On July 8, 2013, the International Trade Commission (the “ITC” or the “Commission”) issued a notice in Certain Video Game Systems and Wireless Controllers and Components Thereof (337-TA-770).  In the notice, the Commission determined to review in part Chief ALJ Charles E. Bullock’s May 7, 2013 remand initial determination (“RID”), which found no violation of Section 337 by the Respondents in this investigation.

By way of background, this investigation was instituted on April 20, 2011 based on a complaint filed by Creative Kingdoms, LLC and New Kingdoms, LLC (collectively, “CK”) alleging a violation of Section 337 by Respondents Nintendo of America, Inc. and Nintendo Co., Ltd. (collectively, “Nintendo”) for the importation into the U.S. and sale of certain video game systems and wireless controllers and components thereof including Nintendo’s Wii wireless game system and controllers.  CK alleged that Nintendo violated Section 337 with respect to U.S. Patent Nos. 7,850,527 (the ‘527 patent), 7,500,917 (the ‘917 patent), and 7,896,742 (the ‘742 patent).  See our March 23, 2011 and April 21, 2011 posts for more details on the complaint and notice of investigation.

On August 31, 2012, ALJ Bullock issued an initial determination (“ID”) finding no violation of Section 337 by Nintendo in this investigation with respect to the patents-at-issue.  See our October 12, 2012 post for more details.  On November 6, 2012, the Commission issued a notice indicating that the Commission revised the claim construction of “toy wand,” and in light of this construction, remanded the case to ALJ Bullock to determine infringement, validity, and domestic industry of the ‘917 and ‘742 patents.  See our November 8, 2012 and November 12, 2012 posts for more information about the Commission’s prior notice and opinion.

ALJ Bullock determined on remand that Nintendo does not infringe claim 7 of the ‘917 patent and does not contributorily infringe claim 24 of the ‘742 patent.  The ALJ also held that claim 7 of the ‘917 patent is neither anticipated not obvious, and that claim 24 of the ‘742 patent is not obvious.  Further, ALJ Bullock held that the technical prong of the domestic industry requirement is satisfied for both patents (although he previously determined that the economic prong was not met).  See our May 9, 2013 post for more details on the remand determination.

According to the notice, CK filed a petition for review of the remand ID regarding the economic prong of the domestic industry requirement, as well as the findings in the RID related to infringement.  Nintendo also filed a petition for review challenging the ALJ’s findings with regard to the nonobviousness of claim 24 of the ‘742 patent.
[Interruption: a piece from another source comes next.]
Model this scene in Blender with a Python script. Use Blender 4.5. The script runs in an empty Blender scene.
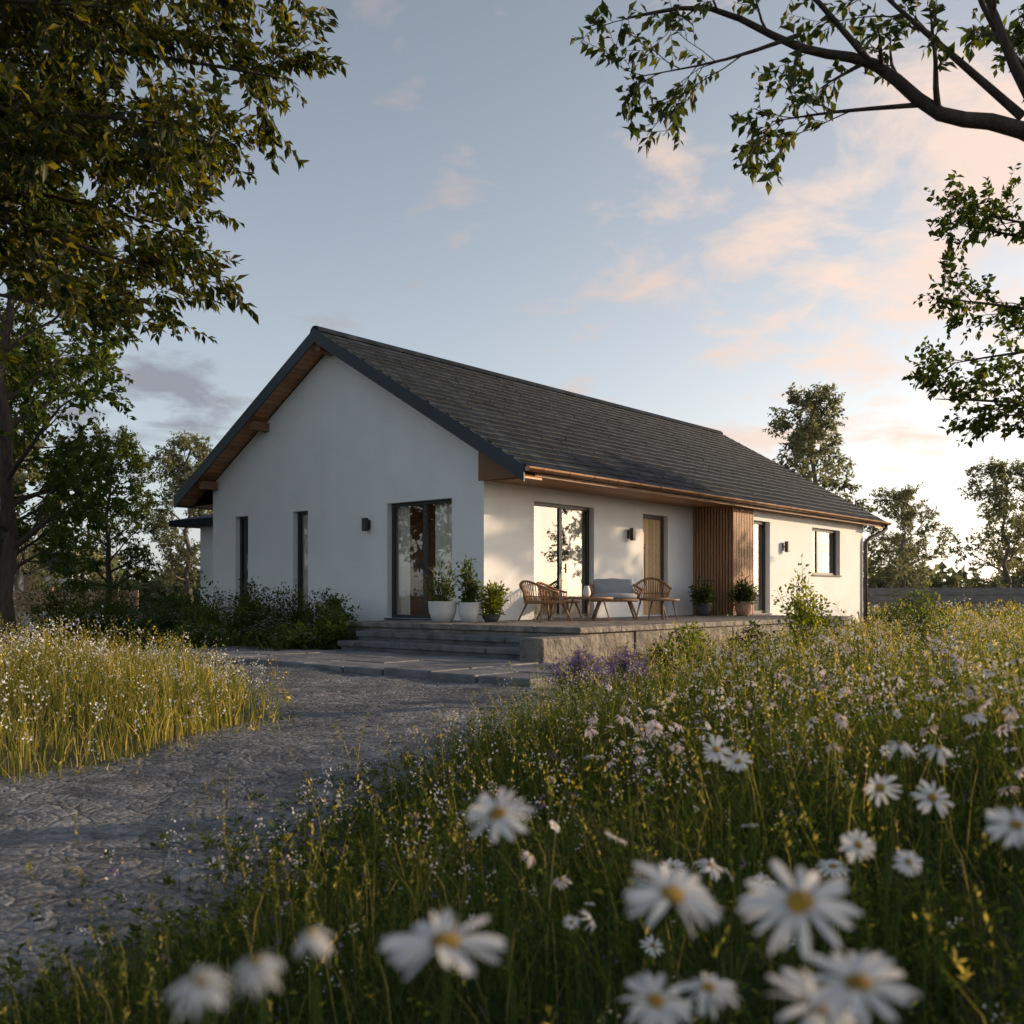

The Commission has determined to review the following issues from the RID:  (i) direct infringement of the ‘917 patent; (ii) indirect infringement of the ‘742 patent; (iii) nonobviousness of claim 24 of the ‘742 patent; and (iv) whether the technical prong of the domestic industry requirement is met for both patents.  The Commission also noted that several issues from the ID are still under review, including direct infringement of the ‘742 patent, validity in relation to enablement and written description, and the economic prong of the domestic industry requirement. 

The notice states that the parties are requested to brief their positions on the issues under review.  The notice further states that the Commission is particularly interested in responses to ten specific questions listed in the notice.  The notice also requests briefing on remedy, the public interest, and bonding issues.

Written submissions are due by July 18, 2013, with reply submissions due by July 25, 2013.